As Africa’s red metal hotspot grapples with a currency slide quagmire that has seen the copper currency hit all-time lows, the central bank stepped in to curb volatility through a ‘15 pip’ point system. As part of revised foreign exchange trading rules the Bank of Zambia prescribed a constrained pricing mechanism that set the trading pips to 15. This means that foreign exchange pricing will have an additional decimal place to four (from three) with 15 at the end i.e. if today’s exchange rate was 18.750 then the proposed pip system would allow for next pricing to 18.7515. The revised Interbank Foreign Exchange Market (IFEM) rules all remain unchanged save the 15 pip pricing mechanism.
Rule No.9 will effect a month later. The Bank of Zambia further prescribed that rule No.9 of the IFEM rules, “Authorised Dealers may seek services of a foreign exchange broker, but shall not deal with a foreign exchange broker that has not been approved by the Bank of Zambia. The requirement criteria for foreign exchange brokers shall be prescribed by the Bank of Zambia,” will become effective starting 26 May (a month exactly after the revised IFEM rules were rolled out).
Counterintuitive and vague prescriptions. These rules have however been perceived as counterintuitive because the proposed mechanism, has no provision that takes into account the price at which market players source dollars at. Because of this market players will be disincentivized from being active on interbank trading. Furthermore, if interbank participation is enforced, it would additionally exacerbate volatility as players will have a behavioral tendency to buy from each other to absorb or recover dollar trading losses as a result of the prescribed crawling peg methodology.

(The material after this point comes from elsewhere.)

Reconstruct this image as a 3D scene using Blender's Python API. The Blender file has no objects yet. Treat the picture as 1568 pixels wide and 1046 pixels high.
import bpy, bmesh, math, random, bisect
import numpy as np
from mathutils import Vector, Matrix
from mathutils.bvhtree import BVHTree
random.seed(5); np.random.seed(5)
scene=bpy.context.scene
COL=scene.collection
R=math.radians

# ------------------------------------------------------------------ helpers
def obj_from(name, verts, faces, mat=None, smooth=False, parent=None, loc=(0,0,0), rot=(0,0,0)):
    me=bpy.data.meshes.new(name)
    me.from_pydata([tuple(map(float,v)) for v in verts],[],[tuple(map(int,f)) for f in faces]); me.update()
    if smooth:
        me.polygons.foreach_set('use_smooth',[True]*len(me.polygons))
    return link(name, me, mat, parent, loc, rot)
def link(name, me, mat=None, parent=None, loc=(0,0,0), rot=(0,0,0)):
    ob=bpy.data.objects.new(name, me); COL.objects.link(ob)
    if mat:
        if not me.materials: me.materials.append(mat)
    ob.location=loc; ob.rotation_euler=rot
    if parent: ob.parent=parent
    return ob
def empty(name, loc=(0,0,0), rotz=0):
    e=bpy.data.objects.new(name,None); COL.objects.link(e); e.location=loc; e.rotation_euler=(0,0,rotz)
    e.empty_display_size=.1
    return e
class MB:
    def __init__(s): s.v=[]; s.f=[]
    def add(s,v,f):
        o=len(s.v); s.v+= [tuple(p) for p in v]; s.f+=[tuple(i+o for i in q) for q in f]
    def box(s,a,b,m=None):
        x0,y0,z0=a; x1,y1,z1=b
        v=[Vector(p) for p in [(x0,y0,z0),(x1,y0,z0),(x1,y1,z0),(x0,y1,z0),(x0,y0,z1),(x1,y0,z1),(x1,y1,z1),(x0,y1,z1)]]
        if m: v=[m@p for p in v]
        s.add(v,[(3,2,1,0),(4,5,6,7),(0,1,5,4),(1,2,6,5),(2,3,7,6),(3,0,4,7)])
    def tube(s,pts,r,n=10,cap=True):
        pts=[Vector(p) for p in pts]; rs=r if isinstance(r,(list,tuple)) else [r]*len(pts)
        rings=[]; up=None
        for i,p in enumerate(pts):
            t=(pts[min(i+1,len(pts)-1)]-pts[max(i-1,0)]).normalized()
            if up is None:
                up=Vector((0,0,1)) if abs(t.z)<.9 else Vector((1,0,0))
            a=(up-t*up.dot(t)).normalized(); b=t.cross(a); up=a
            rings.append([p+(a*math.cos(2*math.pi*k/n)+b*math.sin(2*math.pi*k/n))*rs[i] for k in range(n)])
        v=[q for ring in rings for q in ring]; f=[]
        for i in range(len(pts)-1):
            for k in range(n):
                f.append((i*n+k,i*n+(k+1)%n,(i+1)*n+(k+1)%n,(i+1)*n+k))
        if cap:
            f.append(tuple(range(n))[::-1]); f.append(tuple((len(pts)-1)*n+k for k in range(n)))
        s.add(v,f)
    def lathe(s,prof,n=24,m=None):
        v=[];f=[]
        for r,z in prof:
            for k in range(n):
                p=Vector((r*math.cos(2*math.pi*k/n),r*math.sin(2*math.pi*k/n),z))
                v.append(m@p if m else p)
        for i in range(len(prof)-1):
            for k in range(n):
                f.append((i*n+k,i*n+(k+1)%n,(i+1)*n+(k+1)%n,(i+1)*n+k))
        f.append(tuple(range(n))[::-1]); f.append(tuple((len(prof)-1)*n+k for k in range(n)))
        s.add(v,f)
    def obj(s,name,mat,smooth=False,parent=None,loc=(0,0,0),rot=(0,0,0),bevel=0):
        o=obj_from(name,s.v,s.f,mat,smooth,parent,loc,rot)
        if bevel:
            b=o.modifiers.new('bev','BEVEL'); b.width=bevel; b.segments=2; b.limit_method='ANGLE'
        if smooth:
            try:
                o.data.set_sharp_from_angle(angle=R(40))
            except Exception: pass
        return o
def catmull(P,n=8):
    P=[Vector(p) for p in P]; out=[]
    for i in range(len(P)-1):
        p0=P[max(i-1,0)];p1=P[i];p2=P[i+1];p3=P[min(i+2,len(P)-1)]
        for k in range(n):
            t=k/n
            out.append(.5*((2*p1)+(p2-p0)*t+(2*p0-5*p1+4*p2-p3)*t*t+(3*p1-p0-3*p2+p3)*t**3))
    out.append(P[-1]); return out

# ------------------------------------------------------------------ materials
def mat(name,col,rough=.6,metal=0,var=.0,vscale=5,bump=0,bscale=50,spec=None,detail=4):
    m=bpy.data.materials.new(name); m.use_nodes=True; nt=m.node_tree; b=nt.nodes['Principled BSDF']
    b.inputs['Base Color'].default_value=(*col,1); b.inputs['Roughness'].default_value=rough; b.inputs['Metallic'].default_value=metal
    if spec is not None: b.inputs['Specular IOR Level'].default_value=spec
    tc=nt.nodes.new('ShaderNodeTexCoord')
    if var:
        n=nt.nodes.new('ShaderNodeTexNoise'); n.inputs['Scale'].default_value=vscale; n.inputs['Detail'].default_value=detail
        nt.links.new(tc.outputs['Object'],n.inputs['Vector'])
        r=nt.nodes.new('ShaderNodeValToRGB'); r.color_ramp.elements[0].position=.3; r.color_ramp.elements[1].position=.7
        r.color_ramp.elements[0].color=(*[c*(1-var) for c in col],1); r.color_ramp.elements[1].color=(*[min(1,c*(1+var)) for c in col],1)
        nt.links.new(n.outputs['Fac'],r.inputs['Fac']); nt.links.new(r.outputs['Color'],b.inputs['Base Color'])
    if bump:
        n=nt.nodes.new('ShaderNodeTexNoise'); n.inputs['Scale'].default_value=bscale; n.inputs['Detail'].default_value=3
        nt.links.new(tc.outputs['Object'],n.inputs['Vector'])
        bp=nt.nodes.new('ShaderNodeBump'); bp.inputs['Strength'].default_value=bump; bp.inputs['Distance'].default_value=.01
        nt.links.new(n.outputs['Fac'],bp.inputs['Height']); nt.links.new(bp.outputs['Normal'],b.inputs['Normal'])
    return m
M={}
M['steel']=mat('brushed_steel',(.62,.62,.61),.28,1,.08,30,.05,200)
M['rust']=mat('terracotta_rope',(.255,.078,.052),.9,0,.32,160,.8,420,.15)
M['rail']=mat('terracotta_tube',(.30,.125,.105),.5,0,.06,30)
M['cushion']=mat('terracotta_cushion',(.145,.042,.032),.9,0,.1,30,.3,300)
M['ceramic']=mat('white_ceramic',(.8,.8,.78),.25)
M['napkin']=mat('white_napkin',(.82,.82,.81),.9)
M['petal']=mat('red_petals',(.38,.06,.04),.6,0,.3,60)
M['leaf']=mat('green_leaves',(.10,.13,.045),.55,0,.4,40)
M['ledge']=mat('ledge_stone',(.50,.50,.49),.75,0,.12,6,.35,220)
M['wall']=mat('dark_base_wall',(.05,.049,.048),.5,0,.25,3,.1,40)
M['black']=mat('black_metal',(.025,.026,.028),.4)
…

Black market could result from crawling peg. The crawling peg in constrained pricing mechanism could support development of a parallel (black) market with unrealistic local interbank price lagging the ‘real’ price. This has been the case at certain points this year where moral suasion has overwhelmed the interbank space. The net effect has been a delay in the ability for clients to access dollars from the banking sector.
The Kwacha has reversed some losses rallying to 18.825 for a unit of dollar supported by provisional taxes and PAYE conversions falling well ahead of due date of 10 April. Currency outlook remains bearish in the medium to long term.